THE GRAVITON LABORATORY
The main Ideas
The Nobel Physics Prizes have been shaping the keys to use to enter exclusive sights of Physics for more than one hundred years.
The pioneers of the Quantum Physics are unquestionably
Max Planck (1855-1947) and Albert Einstein (1879-1955).
Max Panck based his most fundamental work on the black body radiation; and his attempt to link the laws of Stefan and Wien to the general laws of the thermodynamics led him to make a revolutionary hypothesis: the black body radiation is quantized and the theory which sprang from this idea is the Theory of the
quanta. Max Planck is the Physics Nobel prize-winner of 1918 for this theory and his work on the black body.
The attempt of the work of the Graviton Laboratory is to find a connection between the elementary particle Physics theory and laws of thermodynamics. On this point its works can be claimed to be a following episode of the physical efforts of Max Planck.
Einstein wrote four papers in Physics during the year 1905. One of them, dealing with the
photoelectric effect, led to the Theory of the photons (Einstein's 1921 Nobel prize) which is an extension of the quanta theory to a more general sight of energy exchanges between electrons. This sight permitted a great deal of physicists to describe the changes in energy of the electrons of an atom. As the aim of searchers in fundamental physics, during the first half of the twentieth century and later on, was to explain forces at the newly described scale, the principle that the photon could be the carrier of the electromagnetic interaction appeared as a scientific truth.
The generalization of the idea that each of the four known interactions (electromagnetic, weak nuclear, strong nuclear and gravitation forces) is realized by a carrier (boson) has begun in 1916 when Albert Einstein predicted the existence of gravitational waves in his
general theory of relativity. In the frame of the wave-corpuscle duality theory of Louis de Broglie (Nobel prize in Physics in 1929), this existence leads to consider that the gravity has its own "carrier" : the graviton. On one hand, if it did not exist, this would mean that both the quantum physics and the general relativity are mistaken theories. On the other hand, as highly mathematically expressed theories, it might be possible that mathematicians showed that these theories complied with a generalization of the "incompleteness" deduced from the Gödel's Incompleteness Theorem: the existence of the graviton might be undecidable through a mathematical view. But physically, the Graviton Laboratory works (see documents to download) seem to show this existence.

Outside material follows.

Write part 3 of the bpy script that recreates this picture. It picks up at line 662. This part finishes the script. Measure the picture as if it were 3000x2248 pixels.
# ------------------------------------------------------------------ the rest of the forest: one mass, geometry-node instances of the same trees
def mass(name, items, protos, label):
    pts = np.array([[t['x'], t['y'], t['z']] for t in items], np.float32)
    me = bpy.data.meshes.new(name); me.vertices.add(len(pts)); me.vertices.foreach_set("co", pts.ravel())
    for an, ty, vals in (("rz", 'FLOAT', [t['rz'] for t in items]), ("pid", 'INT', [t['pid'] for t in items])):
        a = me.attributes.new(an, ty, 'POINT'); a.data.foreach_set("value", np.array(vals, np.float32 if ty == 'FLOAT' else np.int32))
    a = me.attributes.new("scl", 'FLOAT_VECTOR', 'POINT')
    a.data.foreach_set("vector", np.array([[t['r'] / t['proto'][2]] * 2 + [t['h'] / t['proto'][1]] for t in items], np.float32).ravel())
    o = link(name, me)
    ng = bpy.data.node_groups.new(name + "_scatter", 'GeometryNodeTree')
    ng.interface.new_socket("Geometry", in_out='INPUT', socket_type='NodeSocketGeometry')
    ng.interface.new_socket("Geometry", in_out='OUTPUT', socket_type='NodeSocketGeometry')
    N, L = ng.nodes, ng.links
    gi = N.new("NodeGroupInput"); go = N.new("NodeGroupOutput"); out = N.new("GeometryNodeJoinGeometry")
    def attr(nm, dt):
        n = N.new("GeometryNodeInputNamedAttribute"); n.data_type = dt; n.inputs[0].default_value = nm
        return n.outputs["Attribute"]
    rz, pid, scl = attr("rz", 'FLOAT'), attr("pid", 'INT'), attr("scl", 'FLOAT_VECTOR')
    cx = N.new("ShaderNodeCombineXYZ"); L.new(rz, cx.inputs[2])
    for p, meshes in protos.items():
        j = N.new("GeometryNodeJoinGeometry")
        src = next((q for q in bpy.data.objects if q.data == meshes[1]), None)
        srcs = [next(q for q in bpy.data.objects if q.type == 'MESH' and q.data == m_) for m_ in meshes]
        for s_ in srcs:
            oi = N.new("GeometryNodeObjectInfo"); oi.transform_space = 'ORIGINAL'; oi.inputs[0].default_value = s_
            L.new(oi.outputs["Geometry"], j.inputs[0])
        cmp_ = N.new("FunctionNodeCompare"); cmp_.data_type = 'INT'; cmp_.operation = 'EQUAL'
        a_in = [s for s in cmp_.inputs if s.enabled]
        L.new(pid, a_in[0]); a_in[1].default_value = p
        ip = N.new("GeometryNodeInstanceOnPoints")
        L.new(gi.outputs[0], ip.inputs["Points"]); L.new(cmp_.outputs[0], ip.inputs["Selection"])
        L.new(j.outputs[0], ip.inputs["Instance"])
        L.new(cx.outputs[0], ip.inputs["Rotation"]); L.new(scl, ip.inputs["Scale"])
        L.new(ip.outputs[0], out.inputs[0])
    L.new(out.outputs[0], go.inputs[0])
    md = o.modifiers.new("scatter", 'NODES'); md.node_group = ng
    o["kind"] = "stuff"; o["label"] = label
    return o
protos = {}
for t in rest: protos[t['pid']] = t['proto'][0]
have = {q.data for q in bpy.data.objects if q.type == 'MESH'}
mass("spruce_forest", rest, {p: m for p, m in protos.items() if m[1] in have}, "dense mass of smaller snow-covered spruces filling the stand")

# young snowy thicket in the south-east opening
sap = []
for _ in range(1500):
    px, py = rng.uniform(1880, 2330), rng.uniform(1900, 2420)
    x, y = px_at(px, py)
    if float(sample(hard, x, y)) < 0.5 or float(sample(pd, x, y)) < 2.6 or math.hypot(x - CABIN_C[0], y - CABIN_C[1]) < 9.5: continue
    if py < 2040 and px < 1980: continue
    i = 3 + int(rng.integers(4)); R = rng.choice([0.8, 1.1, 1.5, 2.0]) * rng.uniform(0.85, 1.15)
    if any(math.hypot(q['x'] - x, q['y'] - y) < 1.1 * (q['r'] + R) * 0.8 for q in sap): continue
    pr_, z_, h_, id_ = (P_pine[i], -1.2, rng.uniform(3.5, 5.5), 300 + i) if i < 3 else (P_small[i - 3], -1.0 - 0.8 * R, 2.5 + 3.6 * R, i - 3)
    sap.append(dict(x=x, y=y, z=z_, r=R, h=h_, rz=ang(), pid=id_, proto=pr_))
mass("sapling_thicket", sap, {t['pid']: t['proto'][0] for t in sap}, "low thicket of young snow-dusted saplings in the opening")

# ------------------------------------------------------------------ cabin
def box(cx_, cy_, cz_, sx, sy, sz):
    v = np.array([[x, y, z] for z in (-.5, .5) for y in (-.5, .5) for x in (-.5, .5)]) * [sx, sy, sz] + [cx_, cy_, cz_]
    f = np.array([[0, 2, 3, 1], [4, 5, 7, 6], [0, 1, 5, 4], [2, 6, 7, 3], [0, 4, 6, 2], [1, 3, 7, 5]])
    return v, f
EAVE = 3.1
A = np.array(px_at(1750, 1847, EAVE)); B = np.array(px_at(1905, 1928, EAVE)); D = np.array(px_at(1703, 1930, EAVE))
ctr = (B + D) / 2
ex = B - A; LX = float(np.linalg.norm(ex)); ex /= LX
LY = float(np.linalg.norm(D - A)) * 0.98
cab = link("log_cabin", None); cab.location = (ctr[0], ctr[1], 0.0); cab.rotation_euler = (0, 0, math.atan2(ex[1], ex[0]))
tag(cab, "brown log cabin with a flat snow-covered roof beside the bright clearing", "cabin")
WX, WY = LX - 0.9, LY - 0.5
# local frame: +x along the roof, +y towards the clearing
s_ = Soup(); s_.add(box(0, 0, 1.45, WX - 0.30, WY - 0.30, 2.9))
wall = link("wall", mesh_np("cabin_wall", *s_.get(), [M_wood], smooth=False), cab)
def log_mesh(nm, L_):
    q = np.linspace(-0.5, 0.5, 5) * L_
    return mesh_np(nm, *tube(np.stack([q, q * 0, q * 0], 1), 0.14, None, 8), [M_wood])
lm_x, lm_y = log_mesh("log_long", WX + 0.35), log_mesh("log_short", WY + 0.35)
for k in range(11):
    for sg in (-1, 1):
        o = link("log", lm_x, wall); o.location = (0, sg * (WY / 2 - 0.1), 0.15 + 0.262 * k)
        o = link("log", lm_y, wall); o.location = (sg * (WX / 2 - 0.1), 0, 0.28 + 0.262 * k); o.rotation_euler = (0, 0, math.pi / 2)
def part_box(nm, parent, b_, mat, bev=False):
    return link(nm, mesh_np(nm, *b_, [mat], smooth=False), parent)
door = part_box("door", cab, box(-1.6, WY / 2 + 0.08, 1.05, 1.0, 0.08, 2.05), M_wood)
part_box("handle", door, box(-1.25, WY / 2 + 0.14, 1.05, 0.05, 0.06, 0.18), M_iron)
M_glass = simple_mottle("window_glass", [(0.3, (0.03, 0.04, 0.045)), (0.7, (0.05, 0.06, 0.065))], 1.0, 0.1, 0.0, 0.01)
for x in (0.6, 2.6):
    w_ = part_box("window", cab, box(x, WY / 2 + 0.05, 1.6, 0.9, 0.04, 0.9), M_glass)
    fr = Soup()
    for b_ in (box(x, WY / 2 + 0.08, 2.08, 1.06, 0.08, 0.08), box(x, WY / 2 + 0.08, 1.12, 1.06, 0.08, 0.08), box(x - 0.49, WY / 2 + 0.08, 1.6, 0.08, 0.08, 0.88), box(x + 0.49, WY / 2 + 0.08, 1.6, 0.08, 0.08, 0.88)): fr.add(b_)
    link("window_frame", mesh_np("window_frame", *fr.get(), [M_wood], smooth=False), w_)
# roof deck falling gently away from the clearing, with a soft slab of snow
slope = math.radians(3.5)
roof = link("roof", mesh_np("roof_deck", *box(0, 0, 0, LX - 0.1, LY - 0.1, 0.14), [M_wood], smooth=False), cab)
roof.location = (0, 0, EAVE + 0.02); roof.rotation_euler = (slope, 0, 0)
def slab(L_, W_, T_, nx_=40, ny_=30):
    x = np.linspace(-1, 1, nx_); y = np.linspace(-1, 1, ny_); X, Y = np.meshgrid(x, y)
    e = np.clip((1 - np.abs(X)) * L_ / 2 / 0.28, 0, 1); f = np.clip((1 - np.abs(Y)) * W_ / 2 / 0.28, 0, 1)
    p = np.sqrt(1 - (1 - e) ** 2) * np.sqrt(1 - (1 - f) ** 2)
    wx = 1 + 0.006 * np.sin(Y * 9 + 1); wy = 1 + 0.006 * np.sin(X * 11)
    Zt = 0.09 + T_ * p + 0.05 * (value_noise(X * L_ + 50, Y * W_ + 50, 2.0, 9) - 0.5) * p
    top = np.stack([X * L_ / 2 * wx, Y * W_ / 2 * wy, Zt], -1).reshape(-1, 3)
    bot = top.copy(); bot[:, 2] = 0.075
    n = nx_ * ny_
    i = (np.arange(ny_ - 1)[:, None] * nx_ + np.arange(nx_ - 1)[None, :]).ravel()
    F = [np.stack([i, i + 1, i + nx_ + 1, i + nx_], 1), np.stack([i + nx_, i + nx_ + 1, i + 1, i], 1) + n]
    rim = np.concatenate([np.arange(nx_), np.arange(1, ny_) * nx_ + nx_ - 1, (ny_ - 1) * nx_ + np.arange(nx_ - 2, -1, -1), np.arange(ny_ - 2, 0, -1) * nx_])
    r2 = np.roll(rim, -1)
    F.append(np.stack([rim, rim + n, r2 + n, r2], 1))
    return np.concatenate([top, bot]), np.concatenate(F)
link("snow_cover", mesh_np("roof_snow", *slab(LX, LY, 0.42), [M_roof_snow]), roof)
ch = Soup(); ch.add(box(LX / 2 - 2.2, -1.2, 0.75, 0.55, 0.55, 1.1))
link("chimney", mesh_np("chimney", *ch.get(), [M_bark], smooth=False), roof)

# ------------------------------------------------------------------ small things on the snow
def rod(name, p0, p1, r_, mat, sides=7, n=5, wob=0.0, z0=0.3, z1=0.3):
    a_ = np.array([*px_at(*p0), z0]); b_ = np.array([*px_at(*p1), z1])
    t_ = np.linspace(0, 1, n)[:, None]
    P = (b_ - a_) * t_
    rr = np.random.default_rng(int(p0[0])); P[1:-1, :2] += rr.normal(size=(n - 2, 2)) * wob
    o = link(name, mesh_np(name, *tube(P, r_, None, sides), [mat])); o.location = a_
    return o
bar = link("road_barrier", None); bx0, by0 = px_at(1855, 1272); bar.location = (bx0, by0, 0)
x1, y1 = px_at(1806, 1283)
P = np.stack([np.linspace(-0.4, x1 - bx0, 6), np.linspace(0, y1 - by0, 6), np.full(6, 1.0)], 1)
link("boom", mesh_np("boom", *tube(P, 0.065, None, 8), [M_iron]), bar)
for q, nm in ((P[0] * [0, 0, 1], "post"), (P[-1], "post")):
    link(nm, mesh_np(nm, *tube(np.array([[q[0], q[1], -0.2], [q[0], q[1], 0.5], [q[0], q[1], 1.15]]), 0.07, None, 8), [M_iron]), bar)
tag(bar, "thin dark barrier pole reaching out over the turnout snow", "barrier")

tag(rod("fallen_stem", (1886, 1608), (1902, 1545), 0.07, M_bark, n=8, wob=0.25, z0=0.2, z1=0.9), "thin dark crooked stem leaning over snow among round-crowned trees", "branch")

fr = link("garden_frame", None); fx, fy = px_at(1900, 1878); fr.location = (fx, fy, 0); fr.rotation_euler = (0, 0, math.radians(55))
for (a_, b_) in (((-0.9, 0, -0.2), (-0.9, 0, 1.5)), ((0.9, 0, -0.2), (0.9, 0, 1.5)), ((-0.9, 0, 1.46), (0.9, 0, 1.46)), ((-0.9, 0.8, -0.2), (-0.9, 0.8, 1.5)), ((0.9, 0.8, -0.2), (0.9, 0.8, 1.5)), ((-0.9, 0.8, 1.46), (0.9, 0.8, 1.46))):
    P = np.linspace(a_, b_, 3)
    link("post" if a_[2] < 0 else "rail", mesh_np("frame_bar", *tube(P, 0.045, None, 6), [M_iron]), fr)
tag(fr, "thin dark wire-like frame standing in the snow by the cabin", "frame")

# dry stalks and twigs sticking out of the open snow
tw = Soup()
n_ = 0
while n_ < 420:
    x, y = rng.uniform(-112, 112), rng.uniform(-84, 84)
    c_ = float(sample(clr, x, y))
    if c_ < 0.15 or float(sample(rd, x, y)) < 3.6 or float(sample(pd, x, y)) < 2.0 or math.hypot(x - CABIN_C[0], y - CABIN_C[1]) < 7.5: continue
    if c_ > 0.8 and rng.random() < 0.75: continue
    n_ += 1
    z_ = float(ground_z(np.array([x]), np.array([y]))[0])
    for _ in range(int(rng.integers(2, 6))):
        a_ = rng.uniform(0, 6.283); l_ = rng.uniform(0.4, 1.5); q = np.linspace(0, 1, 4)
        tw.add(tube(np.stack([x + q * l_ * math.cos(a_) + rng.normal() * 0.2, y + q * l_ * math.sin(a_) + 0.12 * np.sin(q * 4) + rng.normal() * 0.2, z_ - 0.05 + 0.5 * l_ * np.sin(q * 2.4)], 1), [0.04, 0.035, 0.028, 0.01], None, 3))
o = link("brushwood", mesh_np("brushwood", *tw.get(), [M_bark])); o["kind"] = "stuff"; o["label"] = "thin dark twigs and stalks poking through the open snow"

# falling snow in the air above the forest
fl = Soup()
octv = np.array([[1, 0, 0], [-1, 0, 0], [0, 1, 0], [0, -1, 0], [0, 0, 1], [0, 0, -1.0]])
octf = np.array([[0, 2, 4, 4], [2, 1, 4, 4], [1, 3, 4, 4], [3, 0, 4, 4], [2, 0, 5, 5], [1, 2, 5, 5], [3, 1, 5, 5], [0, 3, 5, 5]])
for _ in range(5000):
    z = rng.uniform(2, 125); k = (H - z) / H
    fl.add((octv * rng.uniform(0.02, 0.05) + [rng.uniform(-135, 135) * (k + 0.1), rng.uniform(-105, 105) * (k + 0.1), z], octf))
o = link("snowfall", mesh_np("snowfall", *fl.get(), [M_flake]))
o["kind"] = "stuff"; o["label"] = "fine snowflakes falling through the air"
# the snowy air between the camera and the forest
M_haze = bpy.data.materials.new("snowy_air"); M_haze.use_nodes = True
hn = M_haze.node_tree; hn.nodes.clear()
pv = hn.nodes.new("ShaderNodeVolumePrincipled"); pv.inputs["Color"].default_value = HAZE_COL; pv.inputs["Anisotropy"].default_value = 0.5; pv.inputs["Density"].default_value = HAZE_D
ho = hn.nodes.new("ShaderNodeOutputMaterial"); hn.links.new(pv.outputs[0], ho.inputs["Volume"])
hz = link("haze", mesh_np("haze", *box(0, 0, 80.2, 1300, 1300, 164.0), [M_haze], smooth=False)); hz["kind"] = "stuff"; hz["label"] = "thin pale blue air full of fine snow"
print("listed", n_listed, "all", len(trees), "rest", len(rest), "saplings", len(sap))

Some experiments are currently leaded in the world to prove the existence of gravitational waves: Virgo in Europe (in Italy with the participation of the French CNRS) and the different experiments under the global cover of the
Laser Interferometer Gravitational wave Observatory (LIGO: LIGO Hanford Observatory, LIGO Livingston Observatory, California Institute of Technology, Massachusetts Institute of Technology). A failure of these experiments would not mean that the model of interaction developed by the Graviton Laboratory was spurious (the reverse is also true) because the scales studied and the investments are totally different.